Limited Risks from Expanding External Financing
As for risks related to foreign funding, Damak pointed out that Saudi banks’ net foreign assets turned negative in July 2024, with external liabilities reaching SAR 533 billion by June-end.
However, most of these liabilities are short-term and spread across foreign banks, hence implying no concern, he underlined.
He also stressed that net external debt does not exceed 10% of total loans — a level considered low compared with other countries such as Qatar, where it surpassed 30% amid implementation of World Cup-related projects.
“Saudi banks maintain comfortable liquidity levels, according to LCR indicators,” Damak continued.

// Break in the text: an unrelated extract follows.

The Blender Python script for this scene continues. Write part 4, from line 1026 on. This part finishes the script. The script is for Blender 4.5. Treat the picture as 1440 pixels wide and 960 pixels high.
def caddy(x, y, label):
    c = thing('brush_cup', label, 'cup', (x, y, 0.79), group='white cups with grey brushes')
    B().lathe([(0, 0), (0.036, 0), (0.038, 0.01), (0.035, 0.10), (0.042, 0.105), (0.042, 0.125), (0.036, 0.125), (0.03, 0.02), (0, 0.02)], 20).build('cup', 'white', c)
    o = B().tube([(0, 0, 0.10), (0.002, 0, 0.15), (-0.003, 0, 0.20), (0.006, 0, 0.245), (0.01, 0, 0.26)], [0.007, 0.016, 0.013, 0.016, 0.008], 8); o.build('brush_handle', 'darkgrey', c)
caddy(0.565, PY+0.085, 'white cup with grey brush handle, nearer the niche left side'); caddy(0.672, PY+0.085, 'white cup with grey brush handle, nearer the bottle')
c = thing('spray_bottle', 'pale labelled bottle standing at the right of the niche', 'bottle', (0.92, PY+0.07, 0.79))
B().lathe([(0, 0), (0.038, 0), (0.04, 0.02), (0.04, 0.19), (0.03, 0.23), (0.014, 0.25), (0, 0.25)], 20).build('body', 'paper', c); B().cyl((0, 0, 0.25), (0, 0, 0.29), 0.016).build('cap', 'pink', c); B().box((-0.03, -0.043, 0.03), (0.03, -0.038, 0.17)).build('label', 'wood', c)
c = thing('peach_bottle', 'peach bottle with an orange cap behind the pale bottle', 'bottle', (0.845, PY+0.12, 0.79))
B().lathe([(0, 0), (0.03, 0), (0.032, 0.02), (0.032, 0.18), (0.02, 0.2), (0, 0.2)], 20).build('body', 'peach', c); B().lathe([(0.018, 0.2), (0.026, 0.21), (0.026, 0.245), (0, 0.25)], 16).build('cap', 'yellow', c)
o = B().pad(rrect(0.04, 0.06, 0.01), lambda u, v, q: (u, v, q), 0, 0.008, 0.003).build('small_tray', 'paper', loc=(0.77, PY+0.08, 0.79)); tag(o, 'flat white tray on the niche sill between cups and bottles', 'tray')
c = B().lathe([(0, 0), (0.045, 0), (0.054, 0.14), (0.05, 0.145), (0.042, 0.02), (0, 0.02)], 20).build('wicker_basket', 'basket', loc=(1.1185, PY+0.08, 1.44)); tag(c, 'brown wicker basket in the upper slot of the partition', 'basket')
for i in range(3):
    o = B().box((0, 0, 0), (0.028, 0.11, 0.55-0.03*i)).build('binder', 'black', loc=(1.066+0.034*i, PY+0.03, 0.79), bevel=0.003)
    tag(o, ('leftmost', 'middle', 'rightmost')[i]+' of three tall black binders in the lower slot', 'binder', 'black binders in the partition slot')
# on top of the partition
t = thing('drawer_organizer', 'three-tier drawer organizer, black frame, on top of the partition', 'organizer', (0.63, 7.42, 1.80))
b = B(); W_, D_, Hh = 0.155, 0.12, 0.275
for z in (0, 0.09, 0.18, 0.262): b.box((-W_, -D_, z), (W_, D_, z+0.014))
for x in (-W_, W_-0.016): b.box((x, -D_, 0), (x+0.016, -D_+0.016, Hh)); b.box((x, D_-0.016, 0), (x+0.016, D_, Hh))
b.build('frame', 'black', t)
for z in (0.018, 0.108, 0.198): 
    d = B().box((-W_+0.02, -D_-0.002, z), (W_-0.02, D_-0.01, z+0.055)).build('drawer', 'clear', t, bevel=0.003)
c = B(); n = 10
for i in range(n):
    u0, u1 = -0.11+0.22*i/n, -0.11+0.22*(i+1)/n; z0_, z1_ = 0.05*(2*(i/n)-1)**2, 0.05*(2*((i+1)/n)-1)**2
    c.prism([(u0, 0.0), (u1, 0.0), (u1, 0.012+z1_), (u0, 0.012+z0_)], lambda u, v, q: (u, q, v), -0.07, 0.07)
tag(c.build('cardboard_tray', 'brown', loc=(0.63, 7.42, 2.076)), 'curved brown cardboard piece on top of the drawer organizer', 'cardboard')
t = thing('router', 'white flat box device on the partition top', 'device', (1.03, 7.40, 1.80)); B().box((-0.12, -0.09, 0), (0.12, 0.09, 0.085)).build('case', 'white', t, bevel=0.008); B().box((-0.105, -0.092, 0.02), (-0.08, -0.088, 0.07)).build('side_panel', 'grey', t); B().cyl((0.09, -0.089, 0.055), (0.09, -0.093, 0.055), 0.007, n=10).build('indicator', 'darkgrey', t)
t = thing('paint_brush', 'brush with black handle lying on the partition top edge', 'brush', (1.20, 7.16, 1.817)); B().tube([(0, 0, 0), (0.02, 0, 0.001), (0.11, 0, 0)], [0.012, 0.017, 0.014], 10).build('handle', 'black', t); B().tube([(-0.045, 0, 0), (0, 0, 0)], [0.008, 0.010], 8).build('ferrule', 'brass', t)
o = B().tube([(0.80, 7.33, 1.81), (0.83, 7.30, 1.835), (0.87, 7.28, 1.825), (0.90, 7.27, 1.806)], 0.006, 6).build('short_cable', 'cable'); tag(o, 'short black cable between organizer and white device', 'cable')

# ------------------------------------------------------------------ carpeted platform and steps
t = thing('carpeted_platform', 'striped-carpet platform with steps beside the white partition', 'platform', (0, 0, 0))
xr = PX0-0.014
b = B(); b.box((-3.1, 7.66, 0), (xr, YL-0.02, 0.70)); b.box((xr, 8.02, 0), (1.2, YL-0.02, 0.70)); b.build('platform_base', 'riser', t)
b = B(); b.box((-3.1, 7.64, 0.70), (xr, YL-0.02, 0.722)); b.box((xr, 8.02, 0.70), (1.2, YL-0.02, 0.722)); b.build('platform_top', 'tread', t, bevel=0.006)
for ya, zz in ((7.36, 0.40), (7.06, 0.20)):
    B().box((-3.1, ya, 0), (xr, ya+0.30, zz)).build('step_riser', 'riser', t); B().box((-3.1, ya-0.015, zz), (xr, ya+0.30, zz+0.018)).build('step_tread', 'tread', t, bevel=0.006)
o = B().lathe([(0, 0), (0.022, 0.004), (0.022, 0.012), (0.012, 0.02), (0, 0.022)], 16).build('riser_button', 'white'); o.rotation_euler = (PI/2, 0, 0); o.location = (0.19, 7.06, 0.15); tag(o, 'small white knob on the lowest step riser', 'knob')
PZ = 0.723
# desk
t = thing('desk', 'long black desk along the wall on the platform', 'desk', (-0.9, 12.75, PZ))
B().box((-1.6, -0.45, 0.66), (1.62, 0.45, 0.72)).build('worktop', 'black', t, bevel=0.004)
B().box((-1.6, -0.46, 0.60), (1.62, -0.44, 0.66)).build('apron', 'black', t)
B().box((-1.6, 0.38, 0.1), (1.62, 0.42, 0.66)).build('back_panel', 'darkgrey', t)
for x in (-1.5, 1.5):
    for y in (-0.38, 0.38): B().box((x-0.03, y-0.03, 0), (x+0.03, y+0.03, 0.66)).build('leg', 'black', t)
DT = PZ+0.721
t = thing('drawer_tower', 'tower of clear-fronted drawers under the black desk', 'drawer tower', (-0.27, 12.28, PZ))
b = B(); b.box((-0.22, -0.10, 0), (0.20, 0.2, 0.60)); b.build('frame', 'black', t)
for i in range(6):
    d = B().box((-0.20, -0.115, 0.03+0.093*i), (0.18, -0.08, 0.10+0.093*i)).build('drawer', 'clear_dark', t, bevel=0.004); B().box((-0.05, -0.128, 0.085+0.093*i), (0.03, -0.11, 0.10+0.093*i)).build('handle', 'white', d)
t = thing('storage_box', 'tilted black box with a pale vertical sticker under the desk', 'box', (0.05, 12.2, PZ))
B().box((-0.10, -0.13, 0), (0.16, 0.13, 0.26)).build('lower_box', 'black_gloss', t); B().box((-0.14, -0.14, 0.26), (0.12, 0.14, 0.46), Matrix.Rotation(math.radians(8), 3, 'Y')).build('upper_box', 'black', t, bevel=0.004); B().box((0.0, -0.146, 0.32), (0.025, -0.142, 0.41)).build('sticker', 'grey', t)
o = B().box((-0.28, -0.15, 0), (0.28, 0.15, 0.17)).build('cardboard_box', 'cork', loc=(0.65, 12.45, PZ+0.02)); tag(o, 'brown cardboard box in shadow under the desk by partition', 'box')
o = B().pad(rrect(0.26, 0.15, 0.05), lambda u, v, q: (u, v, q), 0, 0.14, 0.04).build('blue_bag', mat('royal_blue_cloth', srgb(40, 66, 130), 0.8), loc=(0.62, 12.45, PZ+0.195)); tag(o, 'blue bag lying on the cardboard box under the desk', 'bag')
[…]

A rising trend in Saudi Arabia is the increased use of debt instruments as an effective funding tool for mega projects, said the analyst, adding that the Kingdom’s debt-to-GDP ratio remains among the lowest in emerging markets, giving the government and corporates more room for safe borrowing.
The Saudi market faces no currency risks in the short or medium term, unlike many other emerging markets. The P/E ratio typically reflects the cost of capital, growth, and risk levels specific to each market, according to Damak.
Forecasts on Sukuk Issuances till 2025-End — Possible Rate Cuts Bode Well
Damak expects the momentum in USD-denominated issuances to continue through the end of 2025. This trend is seen backed by banks’ funding needs for the Vision 2030 projects and anticipated US interest rate cuts by 50 bps, which may stimulate global issuance activity.
He added that the local market may witness a relative slowdown in SAR-denominated issuances, as banks focus on financing major government projects and expanding mortgage portfolios.
Meanwhile, Shams El Din forecasts private placements, which currently account for less than 5% of GDP, to grow as an effective tool to attract local and foreign liquidity, particularly given the absence of currency risks.
He clarified that Saudi Arabia’s lower cost of capital compared to other emerging markets, alongside similar market P/E levels, should result in better medium-term growth opportunities, especially for fund investors, which may reflect positively going forward.